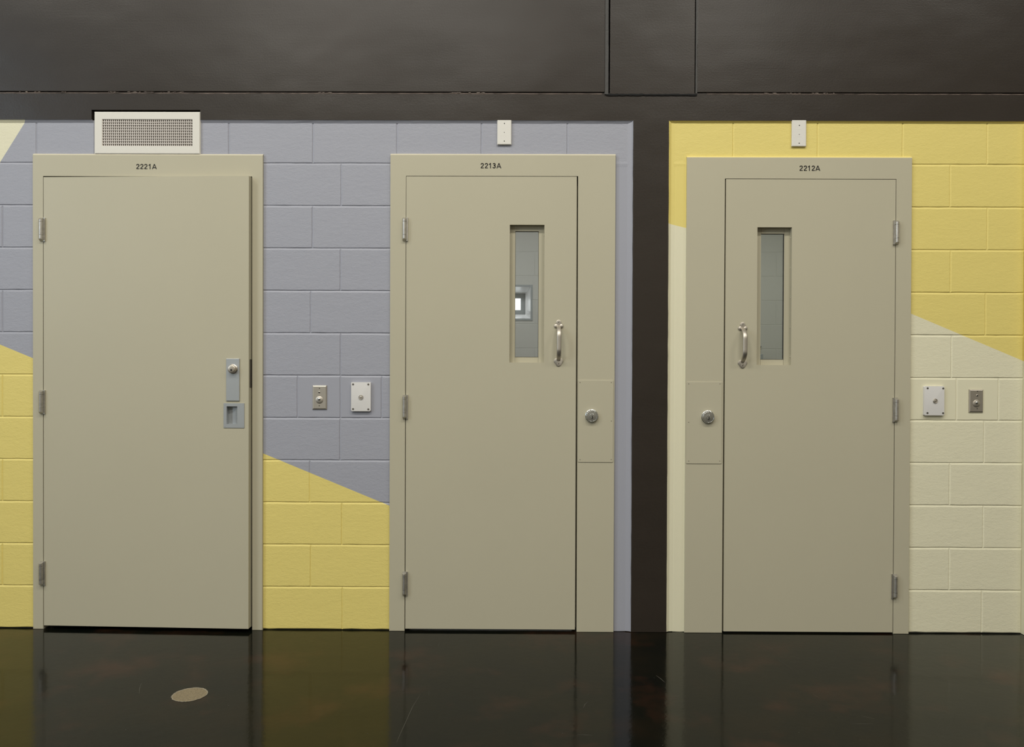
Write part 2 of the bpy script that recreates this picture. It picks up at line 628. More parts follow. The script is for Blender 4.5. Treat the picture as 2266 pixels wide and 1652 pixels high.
def strip(a, b, c, d):                              # one sealant facet, wall coloured
    bmw.faces.new([bmw.verts.new(p) for p in (a, b, c, d)]).material_index = 1


def bead_v(xa, ya, xb, yb, z0, z1):
    n = 30
    for i in range(n):
        p, q = z0 + (z1 - z0) * i / n, z0 + (z1 - z0) * (i + 1) / n
        ja, jb = (lambda t: jit(round(t, 3), round(xa, 3), 0.0008)), (lambda t: jit(round(t, 3), round(xb, 3), 0.0008))
        strip((xa + ja(p), ya, p), (xb + jb(p), yb, p), (xb + jb(q), yb, q), (xa + ja(q), ya, q))


def bead_h(x0, x1, z0, y0, z1, y1):
    n = max(6, int((x1 - x0) / 0.07))
    for i in range(n):
        p, q = x0 + (x1 - x0) * i / n, x0 + (x1 - x0) * (i + 1) / n
        strip((p, y0, z0 + jit(p, 5, 0.0014)), (q, y0, z0 + jit(q, 5, 0.0014)), (q, y1, z1 + jit(q, 6, 0.0008)), (p, y1, z1 + jit(p, 6, 0.0008)))


bead_v(COLX0 - 0.0265, 0.0005, COLX0 - 0.006, -0.0045, -0.001, TOPZ)
bead_v(COLX0 - 0.006, -0.0045, COLX0 + 0.0015, -0.0105, -0.001, TOPZ)
bead_v(COLX1 - 0.001, -0.0105, COLX1 + 0.012, -0.0015, -0.001, TOPZ)
bead_v(COLX1 + 0.012, -0.0015, COLX1 + 0.034, 0.0005, -0.001, TOPZ)
for a, b in ((C0, COLX0 - 0.022), (COLX1 + 0.026, D1)):     # skim coat over the joint at the head of the narrow strips
    for i in range(8):
        p, q = a + (b - a) * i / 8, a + (b - a) * (i + 1) / 8
        zl, zh = 11 * CH - 0.014, 11 * CH + 0.012
        strip((p, 0.0, zl + jit(p, 1, 0.003)), (q, 0.0, zl + jit(q, 1, 0.003)), (q, -0.0009, 11 * CH), (p, -0.0009, 11 * CH))
        strip((p, -0.0009, 11 * CH), (q, -0.0009, 11 * CH), (q, 0.0, zh + jit(q, 2, 0.003)), (p, 0.0, zh + jit(p, 2, 0.003)))
bead_v(F3[0] - 0.006, 0.0, F3[0] + 0.003, -0.009, -0.001, F3[2])
GX0, GX1 = PX(206.5, 300), PX(444, 300)
bead_h(ROOM_X0, GX0, TOPZ - 0.013, 0.0003, TOPZ + 0.001, -0.0095)
bead_h(GX1, COLX0, TOPZ - 0.013, 0.0003, TOPZ + 0.001, -0.0095)
bead_h(COLX1, ENDX, TOPZ - 0.007, -0.0005, TOPZ + 0.001, -0.0095)
# the body of the wall behind the face shells
for a, b, z0, z1 in ((ROOM_X0, A1, 0, TOPZ), (B0, B1, 0, TOPZ), (C0, COLX0, 0, TOPZ), (COLX1, D1, 0, TOPZ), (E0, ENDX + 0.3, 0, TOPZ),
                     (A1, GX0, F1[2] + 0.004, TOPZ), (GX1, B0, F1[2] + 0.004, TOPZ),
                     (B1, C0, F2[2] + 0.004, TOPZ), (D1, E0, F3[2] + 0.004, TOPZ)):
    if z0 == 0:                                      # gap shade painted near-black under the blocks, mortar behind the joints above
        box(bmw, a, b, 0.006, 0.19, FZ, 0.004, 2)
        z0 = 0.004
    box(bmw, a, b, 0.0048, 0.19, z0, z1, 0)
o = link('wall_back', bmw, ['wall', 'wall_smooth', 'gap_shade'])
tag(o, 'painted concrete block wall in grey-blue, yellow and cream', 'wall', kind='structure')

# ------------------------------------------------------------------ dark concrete: column, beam and panels above
def wobbly(x0, x1, z0, z1, amp=0.0012, step=0.05):
    nx, nz = max(1, int((x1 - x0) / step)), max(1, int((z1 - z0) / step))
    pts = [(x0 + (x1 - x0) * i / nx, z0) for i in range(nx)] + [(x1, z0 + (z1 - z0) * i / nz) for i in range(nz)]
    pts += [(x1 - (x1 - x0) * i / nx, z1) for i in range(nx)] + [(x0, z1 - (z1 - z0) * i / nz) for i in range(nz)]
    return [(x + jit(x, z + 1, amp), z + jit(z, x + 2, amp)) for x, z in pts]


bm = bmesh.new()
BT = PZ(205.6, 1133, BEAMY)
GT = PZ(244.4, 325)
out = [(ROOM_X0, TOPZ), (GX0 - 0.003, TOPZ), (GX0 - 0.003, GT), (GX1 + 0.002, GT), (GX1 + 0.002, TOPZ), (COLX0, TOPZ)]
NV = 48
out += [(COLX0 + jit(i, 1, 0.0011), TOPZ * (1 - i / NV) - 0.0025 * i / NV) for i in range(1, NV + 1)]
out += [(COLX1 + jit(i, 2, 0.0011), TOPZ * i / NV - 0.0025 * (1 - i / NV)) for i in range(0, NV)]
out += [(COLX1, TOPZ), (ROOM_X1, TOPZ), (ROOM_X1, BT), (ROOM_X0, BT)]
prism(bm, out, BEAMY, 0.19, 0)
o = link('trim_1', bm, ['dark_concrete'])
tag(o, 'dark brown-grey concrete beam and column framing the block bays', 'beam', kind='structure')

bm = bmesh.new()
UPY = BEAMY - 0.004
VJ0, VJ1, VJ2, VJ3 = PX(1339, 100, UPY), PX(1350, 100, UPY), PX(1538, 100, UPY), PX(1543.5, 100, UPY)
PB = PZ(203.4, 1133, UPY)
for a, b, z0 in ((ROOM_X0, VJ0, PB), (VJ1, VJ2, PZ(209, 1440, UPY)), (VJ3, ROOM_X1, PB)):
    prism(bm, [(a, z0), (b, z0), (b, ROOM_Z), (a, ROOM_Z)], UPY, 0.19, 0, bevel=0.002)
o = link('wall_upper', bm, ['dark_concrete'])
tag(o, 'dark brown-grey concrete panels above the doors', 'wall', kind='structure')
# joint fillings between the panels
bm = bmesh.new()
n = 40
z0, z1 = PZ(211, 1345), ROOM_Z
box(bm, VJ0 - 0.002, VJ1 - 0.007, UPY + 0.001, 0.1, z0, z1)
for i in range(n):
    a, b = z0 + (z1 - z0) * i / n, z0 + (z1 - z0) * (i + 1) / n
    box(bm, VJ0 + jit(a, 1, 0.001), VJ1 - 0.008 + jit(a, 2, 0.0015), UPY - 0.003 + jit(a, 3, 0.001), UPY + 0.004, a, b)
n = 26
z0 = PZ(209, 1540)
for i in range(n):
    a, b = z0 + (z1 - z0) * i / n, z0 + (z1 - z0) * (i + 1) / n
    box(bm, VJ2 + 0.004 + jit(a, 4, 0.001), VJ3 + jit(a, 5, 0.001), UPY + 0.0005 + jit(a, 6, 0.001), UPY + 0.02, a, b)
n = 34                                               # ragged open joint under the middle panel
za, zb = PZ(207.6, 1440, UPY), PZ(211.3, 1440, UPY)
prev = None
for i in range(n + 1):
    x = VJ0 + 0.006 + (VJ3 - VJ0 - 0.006) * i / n
    cur = [bm.verts.new((x, UPY - 0.0006, za + jit(x, 1, 0.0018))), bm.verts.new((x, UPY - 0.0006, zb + jit(x, 7, 0.0022)))]
    if prev:
        bm.faces.new((prev[0], cur[0], cur[1], prev[1])).material_index = 1
    prev = cur
o = link('trim_2', bm, ['dark_sealant', 'black'])
tag(o, 'grey upright sealant joints between the dark panels above the doors', 'joint', kind='structure')
bm = bmesh.new()
x = ROOM_X0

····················

▸ Problem requirements
Quote the material in full and exactly; do not carry over its pictures.

▸ Exercise result
Write part 2 of the bpy script that recreates this picture. It picks up at line 628. More parts follow. The script is for Blender 4.5. Treat the picture as 2266 pixels wide and 1652 pixels high.
def strip(a, b, c, d):                              # one sealant facet, wall coloured
    bmw.faces.new([bmw.verts.new(p) for p in (a, b, c, d)]).material_index = 1


def bead_v(xa, ya, xb, yb, z0, z1):
    n = 30
    for i in range(n):
        p, q = z0 + (z1 - z0) * i / n, z0 + (z1 - z0) * (i + 1) / n
        ja, jb = (lambda t: jit(round(t, 3), round(xa, 3), 0.0008)), (lambda t: jit(round(t, 3), round(xb, 3), 0.0008))
        strip((xa + ja(p), ya, p), (xb + jb(p), yb, p), (xb + jb(q), yb, q), (xa + ja(q), ya, q))


def bead_h(x0, x1, z0, y0, z1, y1):
    n = max(6, int((x1 - x0) / 0.07))
    for i in range(n):
        p, q = x0 + (x1 - x0) * i / n, x0 + (x1 - x0) * (i + 1) / n
        strip((p, y0, z0 + jit(p, 5, 0.0014)), (q, y0, z0 + jit(q, 5, 0.0014)), (q, y1, z1 + jit(q, 6, 0.0008)), (p, y1, z1 + jit(p, 6, 0.0008)))


bead_v(COLX0 - 0.0265, 0.0005, COLX0 - 0.006, -0.0045, -0.001, TOPZ)
bead_v(COLX0 - 0.006, -0.0045, COLX0 + 0.0015, -0.0105, -0.001, TOPZ)
bead_v(COLX1 - 0.001, -0.0105, COLX1 + 0.012, -0.0015, -0.001, TOPZ)
bead_v(COLX1 + 0.012, -0.0015, COLX1 + 0.034, 0.0005, -0.001, TOPZ)
for a, b in ((C0, COLX0 - 0.022), (COLX1 + 0.026, D1)):     # skim coat over the joint at the head of the narrow strips
    for i in range(8):
        p, q = a + (b - a) * i / 8, a + (b - a) * (i + 1) / 8
        zl, zh = 11 * CH - 0.014, 11 * CH + 0.012
        strip((p, 0.0, zl + jit(p, 1, 0.003)), (q, 0.0, zl + jit(q, 1, 0.003)), (q, -0.0009, 11 * CH), (p, -0.0009, 11 * CH))
        strip((p, -0.0009, 11 * CH), (q, -0.0009, 11 * CH), (q, 0.0, zh + jit(q, 2, 0.003)), (p, 0.0, zh + jit(p, 2, 0.003)))
bead_v(F3[0] - 0.006, 0.0, F3[0] + 0.003, -0.009, -0.001, F3[2])
GX0, GX1 = PX(206.5, 300), PX(444, 300)
bead_h(ROOM_X0, GX0, TOPZ - 0.013, 0.0003, TOPZ + 0.001, -0.0095)
bead_h(GX1, COLX0, TOPZ - 0.013, 0.0003, TOPZ + 0.001, -0.0095)
bead_h(COLX1, ENDX, TOPZ - 0.007, -0.0005, TOPZ + 0.001, -0.0095)
# the body of the wall behind the face shells
for a, b, z0, z1 in ((ROOM_X0, A1, 0, TOPZ), (B0, B1, 0, TOPZ), (C0, COLX0, 0, TOPZ), (COLX1, D1, 0, TOPZ), (E0, ENDX + 0.3, 0, TOPZ),
                     (A1, GX0, F1[2] + 0.004, TOPZ), (GX1, B0, F1[2] + 0.004, TOPZ),
                     (B1, C0, F2[2] + 0.004, TOPZ), (D1, E0, F3[2] + 0.004, TOPZ)):
    if z0 == 0:                                      # gap shade painted near-black under the blocks, mortar behind the joints above
        box(bmw, a, b, 0.006, 0.19, FZ, 0.004, 2)
        z0 = 0.004
    box(bmw, a, b, 0.0048, 0.19, z0, z1, 0)
o = link('wall_back', bmw, ['wall', 'wall_smooth', 'gap_shade'])
tag(o, 'painted concrete block wall in grey-blue, yellow and cream', 'wall', kind='structure')

# ------------------------------------------------------------------ dark concrete: column, beam and panels above
def wobbly(x0, x1, z0, z1, amp=0.0012, step=0.05):
    nx, nz = max(1, int((x1 - x0) / step)), max(1, int((z1 - z0) / step))
    pts = [(x0 + (x1 - x0) * i / nx, z0) for i in range(nx)] + [(x1, z0 + (z1 - z0) * i / nz) for i in range(nz)]
    pts += [(x1 - (x1 - x0) * i / nx, z1) for i in range(nx)] + [(x0, z1 - (z1 - z0) * i / nz) for i in range(nz)]
    return [(x + jit(x, z + 1, amp), z + jit(z, x + 2, amp)) for x, z in pts]


bm = bmesh.new()
BT = PZ(205.6, 1133, BEAMY)
GT = PZ(244.4, 325)
out = [(ROOM_X0, TOPZ), (GX0 - 0.003, TOPZ), (GX0 - 0.003, GT), (GX1 + 0.002, GT), (GX1 + 0.002, TOPZ), (COLX0, TOPZ)]
NV = 48
out += [(COLX0 + jit(i, 1, 0.0011), TOPZ * (1 - i / NV) - 0.0025 * i / NV) for i in range(1, NV + 1)]
out += [(COLX1 + jit(i, 2, 0.0011), TOPZ * i / NV - 0.0025 * (1 - i / NV)) for i in range(0, NV)]
out += [(COLX1, TOPZ), (ROOM_X1, TOPZ), (ROOM_X1, BT), (ROOM_X0, BT)]
prism(bm, out, BEAMY, 0.19, 0)
o = link('trim_1', bm, ['dark_concrete'])
tag(o, 'dark brown-grey concrete beam and column framing the block bays', 'beam', kind='structure')

bm = bmesh.new()
UPY = BEAMY - 0.004
VJ0, VJ1, VJ2, VJ3 = PX(1339, 100, UPY), PX(1350, 100, UPY), PX(1538, 100, UPY), PX(1543.5, 100, UPY)
PB = PZ(203.4, 1133, UPY)
for a, b, z0 in ((ROOM_X0, VJ0, PB), (VJ1, VJ2, PZ(209, 1440, UPY)), (VJ3, ROOM_X1, PB)):
    prism(bm, [(a, z0), (b, z0), (b, ROOM_Z), (a, ROOM_Z)], UPY, 0.19, 0, bevel=0.002)
o = link('wall_upper', bm, ['dark_concrete'])
tag(o, 'dark brown-grey concrete panels above the doors', 'wall', kind='structure')
# joint fillings between the panels
bm = bmesh.new()
n = 40
z0, z1 = PZ(211, 1345), ROOM_Z
box(bm, VJ0 - 0.002, VJ1 - 0.007, UPY + 0.001, 0.1, z0, z1)
for i in range(n):
    a, b = z0 + (z1 - z0) * i / n, z0 + (z1 - z0) * (i + 1) / n
    box(bm, VJ0 + jit(a, 1, 0.001), VJ1 - 0.008 + jit(a, 2, 0.0015), UPY - 0.003 + jit(a, 3, 0.001), UPY + 0.004, a, b)
n = 26
z0 = PZ(209, 1540)
for i in range(n):
    a, b = z0 + (z1 - z0) * i / n, z0 + (z1 - z0) * (i + 1) / n
    box(bm, VJ2 + 0.004 + jit(a, 4, 0.001), VJ3 + jit(a, 5, 0.001), UPY + 0.0005 + jit(a, 6, 0.001), UPY + 0.02, a, b)
n = 34                                               # ragged open joint under the middle panel
za, zb = PZ(207.6, 1440, UPY), PZ(211.3, 1440, UPY)
prev = None
for i in range(n + 1):
    x = VJ0 + 0.006 + (VJ3 - VJ0 - 0.006) * i / n
    cur = [bm.verts.new((x, UPY - 0.0006, za + jit(x, 1, 0.0018))), bm.verts.new((x, UPY - 0.0006, zb + jit(x, 7, 0.0022)))]
    if prev:
        bm.faces.new((prev[0], cur[0], cur[1], prev[1])).material_index = 1
    prev = cur
o = link('trim_2', bm, ['dark_sealant', 'black'])
tag(o, 'grey upright sealant joints between the dark panels above the doors', 'joint', kind='structure')
bm = bmesh.new()
x = ROOM_X0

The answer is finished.